— START —
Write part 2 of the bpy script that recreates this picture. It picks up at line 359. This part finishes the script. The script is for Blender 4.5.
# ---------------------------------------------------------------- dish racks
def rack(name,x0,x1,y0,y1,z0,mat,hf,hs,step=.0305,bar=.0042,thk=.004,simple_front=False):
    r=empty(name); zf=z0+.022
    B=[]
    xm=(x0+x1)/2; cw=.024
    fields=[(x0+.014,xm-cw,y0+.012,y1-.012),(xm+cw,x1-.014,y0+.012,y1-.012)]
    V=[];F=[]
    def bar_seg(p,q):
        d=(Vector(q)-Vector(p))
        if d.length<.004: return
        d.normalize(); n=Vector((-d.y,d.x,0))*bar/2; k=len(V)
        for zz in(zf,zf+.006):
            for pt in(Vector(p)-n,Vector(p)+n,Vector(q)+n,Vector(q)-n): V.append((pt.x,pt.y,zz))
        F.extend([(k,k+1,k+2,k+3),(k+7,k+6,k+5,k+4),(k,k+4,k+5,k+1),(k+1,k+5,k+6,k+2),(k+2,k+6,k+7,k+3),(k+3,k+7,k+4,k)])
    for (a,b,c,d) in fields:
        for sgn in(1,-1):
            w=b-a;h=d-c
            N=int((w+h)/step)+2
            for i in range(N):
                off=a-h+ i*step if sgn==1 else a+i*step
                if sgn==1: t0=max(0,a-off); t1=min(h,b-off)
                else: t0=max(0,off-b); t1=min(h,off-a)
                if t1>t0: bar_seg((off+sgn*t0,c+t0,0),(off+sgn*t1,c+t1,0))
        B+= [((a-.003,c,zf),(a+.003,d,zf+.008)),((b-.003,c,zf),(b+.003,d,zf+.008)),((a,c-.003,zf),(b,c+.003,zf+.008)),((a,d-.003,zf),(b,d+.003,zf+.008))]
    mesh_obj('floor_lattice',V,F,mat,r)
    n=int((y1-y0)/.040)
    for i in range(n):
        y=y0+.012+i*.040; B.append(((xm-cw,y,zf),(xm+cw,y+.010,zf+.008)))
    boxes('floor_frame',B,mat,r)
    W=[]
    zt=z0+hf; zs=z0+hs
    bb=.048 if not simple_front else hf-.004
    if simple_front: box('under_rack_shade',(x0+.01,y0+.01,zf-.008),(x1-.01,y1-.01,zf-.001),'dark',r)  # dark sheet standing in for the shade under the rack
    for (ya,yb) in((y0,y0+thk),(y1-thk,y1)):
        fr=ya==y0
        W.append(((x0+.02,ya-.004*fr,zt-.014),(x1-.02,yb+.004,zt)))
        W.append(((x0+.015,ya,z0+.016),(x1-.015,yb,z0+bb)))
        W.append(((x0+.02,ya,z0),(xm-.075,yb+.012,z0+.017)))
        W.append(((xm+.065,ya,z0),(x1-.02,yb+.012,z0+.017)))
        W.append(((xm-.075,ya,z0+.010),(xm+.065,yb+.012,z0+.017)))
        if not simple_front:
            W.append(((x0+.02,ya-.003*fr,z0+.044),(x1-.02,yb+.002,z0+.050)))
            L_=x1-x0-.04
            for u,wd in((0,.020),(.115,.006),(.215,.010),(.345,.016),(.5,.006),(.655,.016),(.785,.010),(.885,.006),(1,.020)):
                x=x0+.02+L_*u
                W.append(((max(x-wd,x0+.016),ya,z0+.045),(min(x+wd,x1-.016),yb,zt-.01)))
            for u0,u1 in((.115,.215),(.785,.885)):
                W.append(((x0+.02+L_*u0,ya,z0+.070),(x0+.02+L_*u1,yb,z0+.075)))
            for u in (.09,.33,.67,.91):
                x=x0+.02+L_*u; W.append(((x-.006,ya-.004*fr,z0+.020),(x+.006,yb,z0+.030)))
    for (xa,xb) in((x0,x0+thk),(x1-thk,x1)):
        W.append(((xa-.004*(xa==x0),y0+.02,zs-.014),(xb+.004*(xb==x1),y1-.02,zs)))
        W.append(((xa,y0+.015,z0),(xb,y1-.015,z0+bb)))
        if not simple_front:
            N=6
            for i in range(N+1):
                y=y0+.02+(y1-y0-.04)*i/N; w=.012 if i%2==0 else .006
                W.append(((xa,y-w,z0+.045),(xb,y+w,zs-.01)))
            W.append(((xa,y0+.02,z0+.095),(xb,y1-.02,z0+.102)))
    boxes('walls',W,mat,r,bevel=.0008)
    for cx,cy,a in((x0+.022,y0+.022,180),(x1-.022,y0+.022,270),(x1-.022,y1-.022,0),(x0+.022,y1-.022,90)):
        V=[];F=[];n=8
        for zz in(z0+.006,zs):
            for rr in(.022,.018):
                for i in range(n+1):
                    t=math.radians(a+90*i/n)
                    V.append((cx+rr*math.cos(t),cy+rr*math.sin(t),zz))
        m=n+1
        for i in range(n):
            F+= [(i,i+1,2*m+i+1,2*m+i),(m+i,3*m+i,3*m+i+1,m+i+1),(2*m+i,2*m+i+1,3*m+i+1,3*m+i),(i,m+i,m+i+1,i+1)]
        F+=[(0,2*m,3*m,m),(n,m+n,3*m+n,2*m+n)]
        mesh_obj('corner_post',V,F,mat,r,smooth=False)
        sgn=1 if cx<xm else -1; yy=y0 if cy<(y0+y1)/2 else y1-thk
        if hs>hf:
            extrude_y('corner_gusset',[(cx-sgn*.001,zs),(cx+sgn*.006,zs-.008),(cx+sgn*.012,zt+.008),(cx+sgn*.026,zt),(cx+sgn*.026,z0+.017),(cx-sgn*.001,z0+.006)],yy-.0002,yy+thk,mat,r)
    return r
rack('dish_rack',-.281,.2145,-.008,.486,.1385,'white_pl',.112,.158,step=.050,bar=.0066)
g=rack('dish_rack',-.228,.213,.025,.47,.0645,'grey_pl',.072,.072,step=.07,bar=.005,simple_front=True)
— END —
Work to be completed:
Reproduce every line of the data verbatim.

Expected output:
Write part 2 of the bpy script that recreates this picture. It picks up at line 359. This part finishes the script. The script is for Blender 4.5.
# ---------------------------------------------------------------- dish racks
def rack(name,x0,x1,y0,y1,z0,mat,hf,hs,step=.0305,bar=.0042,thk=.004,simple_front=False):
    r=empty(name); zf=z0+.022
    B=[]
    xm=(x0+x1)/2; cw=.024
    fields=[(x0+.014,xm-cw,y0+.012,y1-.012),(xm+cw,x1-.014,y0+.012,y1-.012)]
    V=[];F=[]
    def bar_seg(p,q):
        d=(Vector(q)-Vector(p))
        if d.length<.004: return
        d.normalize(); n=Vector((-d.y,d.x,0))*bar/2; k=len(V)
        for zz in(zf,zf+.006):
            for pt in(Vector(p)-n,Vector(p)+n,Vector(q)+n,Vector(q)-n): V.append((pt.x,pt.y,zz))
        F.extend([(k,k+1,k+2,k+3),(k+7,k+6,k+5,k+4),(k,k+4,k+5,k+1),(k+1,k+5,k+6,k+2),(k+2,k+6,k+7,k+3),(k+3,k+7,k+4,k)])
    for (a,b,c,d) in fields:
        for sgn in(1,-1):
            w=b-a;h=d-c
            N=int((w+h)/step)+2
            for i in range(N):
                off=a-h+ i*step if sgn==1 else a+i*step
                if sgn==1: t0=max(0,a-off); t1=min(h,b-off)
                else: t0=max(0,off-b); t1=min(h,off-a)
                if t1>t0: bar_seg((off+sgn*t0,c+t0,0),(off+sgn*t1,c+t1,0))
        B+= [((a-.003,c,zf),(a+.003,d,zf+.008)),((b-.003,c,zf),(b+.003,d,zf+.008)),((a,c-.003,zf),(b,c+.003,zf+.008)),((a,d-.003,zf),(b,d+.003,zf+.008))]
    mesh_obj('floor_lattice',V,F,mat,r)
    n=int((y1-y0)/.040)
    for i in range(n):
        y=y0+.012+i*.040; B.append(((xm-cw,y,zf),(xm+cw,y+.010,zf+.008)))
    boxes('floor_frame',B,mat,r)
    W=[]
    zt=z0+hf; zs=z0+hs
    bb=.048 if not simple_front else hf-.004
    if simple_front: box('under_rack_shade',(x0+.01,y0+.01,zf-.008),(x1-.01,y1-.01,zf-.001),'dark',r)  # dark sheet standing in for the shade under the rack
    for (ya,yb) in((y0,y0+thk),(y1-thk,y1)):
        fr=ya==y0
        W.append(((x0+.02,ya-.004*fr,zt-.014),(x1-.02,yb+.004,zt)))
        W.append(((x0+.015,ya,z0+.016),(x1-.015,yb,z0+bb)))
        W.append(((x0+.02,ya,z0),(xm-.075,yb+.012,z0+.017)))
        W.append(((xm+.065,ya,z0),(x1-.02,yb+.012,z0+.017)))
        W.append(((xm-.075,ya,z0+.010),(xm+.065,yb+.012,z0+.017)))
        if not simple_front:
            W.append(((x0+.02,ya-.003*fr,z0+.044),(x1-.02,yb+.002,z0+.050)))
            L_=x1-x0-.04
            for u,wd in((0,.020),(.115,.006),(.215,.010),(.345,.016),(.5,.006),(.655,.016),(.785,.010),(.885,.006),(1,.020)):
                x=x0+.02+L_*u
                W.append(((max(x-wd,x0+.016),ya,z0+.045),(min(x+wd,x1-.016),yb,zt-.01)))
            for u0,u1 in((.115,.215),(.785,.885)):
                W.append(((x0+.02+L_*u0,ya,z0+.070),(x0+.02+L_*u1,yb,z0+.075)))
            for u in (.09,.33,.67,.91):
                x=x0+.02+L_*u; W.append(((x-.006,ya-.004*fr,z0+.020),(x+.006,yb,z0+.030)))
    for (xa,xb) in((x0,x0+thk),(x1-thk,x1)):
        W.append(((xa-.004*(xa==x0),y0+.02,zs-.014),(xb+.004*(xb==x1),y1-.02,zs)))
        W.append(((xa,y0+.015,z0),(xb,y1-.015,z0+bb)))
        if not simple_front:
            N=6
            for i in range(N+1):
                y=y0+.02+(y1-y0-.04)*i/N; w=.012 if i%2==0 else .006
                W.append(((xa,y-w,z0+.045),(xb,y+w,zs-.01)))
            W.append(((xa,y0+.02,z0+.095),(xb,y1-.02,z0+.102)))
    boxes('walls',W,mat,r,bevel=.0008)
    for cx,cy,a in((x0+.022,y0+.022,180),(x1-.022,y0+.022,270),(x1-.022,y1-.022,0),(x0+.022,y1-.022,90)):
        V=[];F=[];n=8
        for zz in(z0+.006,zs):
            for rr in(.022,.018):
                for i in range(n+1):
                    t=math.radians(a+90*i/n)
                    V.append((cx+rr*math.cos(t),cy+rr*math.sin(t),zz))
        m=n+1
        for i in range(n):
            F+= [(i,i+1,2*m+i+1,2*m+i),(m+i,3*m+i,3*m+i+1,m+i+1),(2*m+i,2*m+i+1,3*m+i+1,3*m+i),(i,m+i,m+i+1,i+1)]
        F+=[(0,2*m,3*m,m),(n,m+n,3*m+n,2*m+n)]
        mesh_obj('corner_post',V,F,mat,r,smooth=False)
        sgn=1 if cx<xm else -1; yy=y0 if cy<(y0+y1)/2 else y1-thk
        if hs>hf:
            extrude_y('corner_gusset',[(cx-sgn*.001,zs),(cx+sgn*.006,zs-.008),(cx+sgn*.012,zt+.008),(cx+sgn*.026,zt),(cx+sgn*.026,z0+.017),(cx-sgn*.001,z0+.006)],yy-.0002,yy+thk,mat,r)
    return r
rack('dish_rack',-.281,.2145,-.008,.486,.1385,'white_pl',.112,.158,step=.050,bar=.0066)
g=rack('dish_rack',-.228,.213,.025,.47,.0645,'grey_pl',.072,.072,step=.07,bar=.005,simple_front=True)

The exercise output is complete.